BEGIN Recorded data
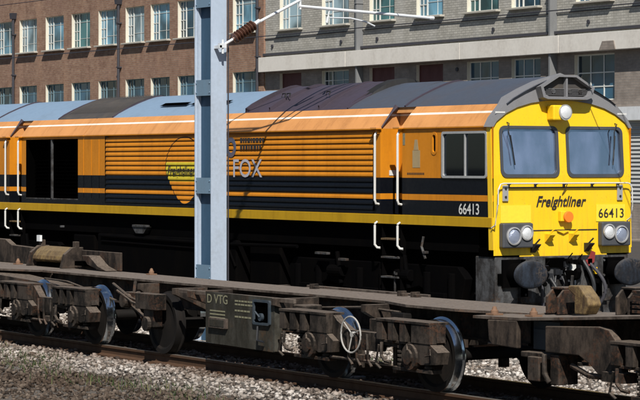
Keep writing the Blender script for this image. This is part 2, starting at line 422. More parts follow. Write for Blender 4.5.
def wall_cells(mb, x0, x1, z0, z1, holes, y, depth=0.0, facing='y', mi=0, rmi=1):
    """front skin at y with rectangular holes and reveals going back by depth"""
    xs = sorted({x0, x1, *[h[0] for h in holes], *[h[1] for h in holes]}); zs = sorted({z0, z1, *[h[2] for h in holes], *[h[3] for h in holes]})
    xs = [q for q in xs if x0 <= q <= x1]; zs = [q for q in zs if z0 <= q <= z1]
    def P(a, d, z): return (a, y+d, z) if facing == 'y' else (y-d, a, z)
    for i in range(len(xs)-1):
        for j in range(len(zs)-1):
            cx, cz = (xs[i]+xs[i+1])/2, (zs[j]+zs[j+1])/2
            if any(h[0] < cx < h[1] and h[2] < cz < h[3] for h in holes): continue
            mb.quad(P(xs[i], 0, zs[j]), P(xs[i+1], 0, zs[j]), P(xs[i+1], 0, zs[j+1]), P(xs[i], 0, zs[j+1]), mi)
    if depth:
        for a, b, c, d in [h[:4] for h in holes]:
            mb.quad(P(a, 0, c), P(a, 0, d), P(a, depth, d), P(a, depth, c), rmi)
            mb.quad(P(b, 0, d), P(b, 0, c), P(b, depth, c), P(b, depth, d), rmi)
            mb.quad(P(a, 0, d), P(b, 0, d), P(b, depth, d), P(a, depth, d), rmi)
            mb.quad(P(b, 0, c), P(a, 0, c), P(a, depth, c), P(b, depth, c), rmi)

# ================================================================== GROUND, TRACKS
g = MB(); S = 1500
g.quad((-S, -S, -.36), (S, -S, -.36), (S, S, -.36), (-S, S, -.36))
struct(g.build('ground', M['dark_asphalt']))
g = MB()
def bedrow(y):  # ballast shoulder heights
    return [(-90, y), (10, y)]
prof = [(11.6, -.355), (12.4, -.20), (14.4, -.19), (15.0, -.17), (18.2, -.17), (18.8, -.22), (19.6, -.19), (23.6, -.19), (24.6, -.355)]
nx = 60
vs = [(-90+100*i/nx, y, z) for i in range(nx+1) for y, z in prof]; k = len(prof)
g.add(vs, [(i*k+j, (i+1)*k+j, (i+1)*k+j+1, i*k+j+1) for i in range(nx) for j in range(k-1)])
struct(g.build('ballast_bed', M['ballast']))

def rail(y, x0, x1, root):
    m = MB()
    p = [(-.075, -.155), (.075, -.155), (.075, -.14), (.012, -.115), (.012, -.045), (.035, -.03), (.035, -.002), (.028, 0), (-.028, 0), (-.035, -.002), (-.035, -.03), (-.012, -.045), (-.012, -.115), (-.075, -.14)]
    m.prism([(y+a, b) for a, b in p], 'x', x0, x1, 0)
    m.box(x0, x1, y-.03, y+.03, .0005, .003, 1)
    return m.build('rail', [M['rust'], M['rail_head']], root)
def track(yc, x0, x1, sx0, sx1, nm):
    t = thing('railway_track', ((x0+x1)/2, yc, 0), nm, 'track'); t['kind'] = 'structure'
    rail(yc-.7525, x0, x1, t); rail(yc+.7525, x0, x1, t)
    n = int((sx1-sx0)/.65)
    for i in range(n):
        x = sx0+.65*i
        s = MB(); s.prism([(x-.13, -.30), (x+.13, -.30), (x+.10, -.156), (x-.10, -.156)], 'y', yc-1.25, yc+1.25)
        for yy in (yc-.7525, yc+.7525):
            for d in (-.11, .11): s.box(x-.04, x+.04, yy+d-.03, yy+d+.03, -.157, -.125, 1)
        s.build('sleeper', [M['concrete'], M['rust']], t)
track(16.62, -140, 8, -44, -17, 'ballasted track under the low flat wagons, nearest the camera')
track(21.56, -140, 8, -30, -17, 'track carrying the orange and black locomotive')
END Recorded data
**Task details**
Copy all the lines of data exactly as they appear, dropping any images.

**Problem solution**
Keep writing the Blender script for this image. This is part 2, starting at line 422. More parts follow. Write for Blender 4.5.
def wall_cells(mb, x0, x1, z0, z1, holes, y, depth=0.0, facing='y', mi=0, rmi=1):
    """front skin at y with rectangular holes and reveals going back by depth"""
    xs = sorted({x0, x1, *[h[0] for h in holes], *[h[1] for h in holes]}); zs = sorted({z0, z1, *[h[2] for h in holes], *[h[3] for h in holes]})
    xs = [q for q in xs if x0 <= q <= x1]; zs = [q for q in zs if z0 <= q <= z1]
    def P(a, d, z): return (a, y+d, z) if facing == 'y' else (y-d, a, z)
    for i in range(len(xs)-1):
        for j in range(len(zs)-1):
            cx, cz = (xs[i]+xs[i+1])/2, (zs[j]+zs[j+1])/2
            if any(h[0] < cx < h[1] and h[2] < cz < h[3] for h in holes): continue
            mb.quad(P(xs[i], 0, zs[j]), P(xs[i+1], 0, zs[j]), P(xs[i+1], 0, zs[j+1]), P(xs[i], 0, zs[j+1]), mi)
    if depth:
        for a, b, c, d in [h[:4] for h in holes]:
            mb.quad(P(a, 0, c), P(a, 0, d), P(a, depth, d), P(a, depth, c), rmi)
            mb.quad(P(b, 0, d), P(b, 0, c), P(b, depth, c), P(b, depth, d), rmi)
            mb.quad(P(a, 0, d), P(b, 0, d), P(b, depth, d), P(a, depth, d), rmi)
            mb.quad(P(b, 0, c), P(a, 0, c), P(a, depth, c), P(b, depth, c), rmi)

# ================================================================== GROUND, TRACKS
g = MB(); S = 1500
g.quad((-S, -S, -.36), (S, -S, -.36), (S, S, -.36), (-S, S, -.36))
struct(g.build('ground', M['dark_asphalt']))
g = MB()
def bedrow(y):  # ballast shoulder heights
    return [(-90, y), (10, y)]
prof = [(11.6, -.355), (12.4, -.20), (14.4, -.19), (15.0, -.17), (18.2, -.17), (18.8, -.22), (19.6, -.19), (23.6, -.19), (24.6, -.355)]
nx = 60
vs = [(-90+100*i/nx, y, z) for i in range(nx+1) for y, z in prof]; k = len(prof)
g.add(vs, [(i*k+j, (i+1)*k+j, (i+1)*k+j+1, i*k+j+1) for i in range(nx) for j in range(k-1)])
struct(g.build('ballast_bed', M['ballast']))

def rail(y, x0, x1, root):
    m = MB()
    p = [(-.075, -.155), (.075, -.155), (.075, -.14), (.012, -.115), (.012, -.045), (.035, -.03), (.035, -.002), (.028, 0), (-.028, 0), (-.035, -.002), (-.035, -.03), (-.012, -.045), (-.012, -.115), (-.075, -.14)]
    m.prism([(y+a, b) for a, b in p], 'x', x0, x1, 0)
    m.box(x0, x1, y-.03, y+.03, .0005, .003, 1)
    return m.build('rail', [M['rust'], M['rail_head']], root)
def track(yc, x0, x1, sx0, sx1, nm):
    t = thing('railway_track', ((x0+x1)/2, yc, 0), nm, 'track'); t['kind'] = 'structure'
    rail(yc-.7525, x0, x1, t); rail(yc+.7525, x0, x1, t)
    n = int((sx1-sx0)/.65)
    for i in range(n):
        x = sx0+.65*i
        s = MB(); s.prism([(x-.13, -.30), (x+.13, -.30), (x+.10, -.156), (x-.10, -.156)], 'y', yc-1.25, yc+1.25)
        for yy in (yc-.7525, yc+.7525):
            for d in (-.11, .11): s.box(x-.04, x+.04, yy+d-.03, yy+d+.03, -.157, -.125, 1)
        s.build('sleeper', [M['concrete'], M['rust']], t)
track(16.62, -140, 8, -44, -17, 'ballasted track under the low flat wagons, nearest the camera')
track(21.56, -140, 8, -30, -17, 'track carrying the orange and black locomotive')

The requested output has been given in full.